A defesa do ecossocialismo, portanto, é uma das formas de adiar o fim do mundo, parafraseando o título do livro de Ailton Krenak. Com as invasões de terras patrocinadas pelo Ministério do Meio Ambiente, o desmatamento na Amazônia disparou, chegando a um aumento de 51% em julho, de acordo com os dados da Imazon (Instituto do Homem e Meio Ambiente da Amazônia). Junto a isso, grileiros e garimpeiros ilegais fazem a farra sobre a impunidade. Por isso, a luta dos povos originários passa também pela derrubada desse governo corrupto, aliado dos crimes e da exploração.

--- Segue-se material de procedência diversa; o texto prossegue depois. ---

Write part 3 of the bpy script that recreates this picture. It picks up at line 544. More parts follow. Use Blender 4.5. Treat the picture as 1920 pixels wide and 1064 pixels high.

Não vai ser o fim da tramitação do Marco Temporal, quer seja aprovado ou não, que vai deter a sanha do bolsonarismo e os representantes capitalistas do Brasil em acabar com florestas e rios. Só a luta combinada entre campo, floresta e cidade pode dar a resposta que o governo merece.
A saída é organização internacional, democrática e com programa ecossocialista e anticapitalista para apontar o caminho da vitória. Lutamos pela autodemarcação e autodefesa dos povos e movimentos indígenas para enfrentar os planos de Bolsonaro e o capital extrativista, por uma verdadeira Reforma Agrária porque a terra é de quem habita e trabalha, pela participação dos povos indígenas nas decisões sobre o uso da terra e políticas de conservação socioambiental dos territórios, por reparo socioambiental a todas as áreas e comunidades afetadas, financiado por meio das empresas penalizadas pelas destruições.
Assim, por pão, terra e trabalho, lembramos novamente do lema do Grito dos Excluídos, dessa vez de 2016. “Este sistema é insuportável: exclui, degrada, mata”. Todo apoio aos indígenas acampados em Brasília! Que o STF vote contra o Marco Temporal e amplie os direitos dos povos originários. Desde a Alternativa Socialista, seção brasileira da Liga Internacional Socialista, nosso grito ecoará: fora governos da morte e os inimigos do meio ambiente! Ecossocialismo ou barbárie!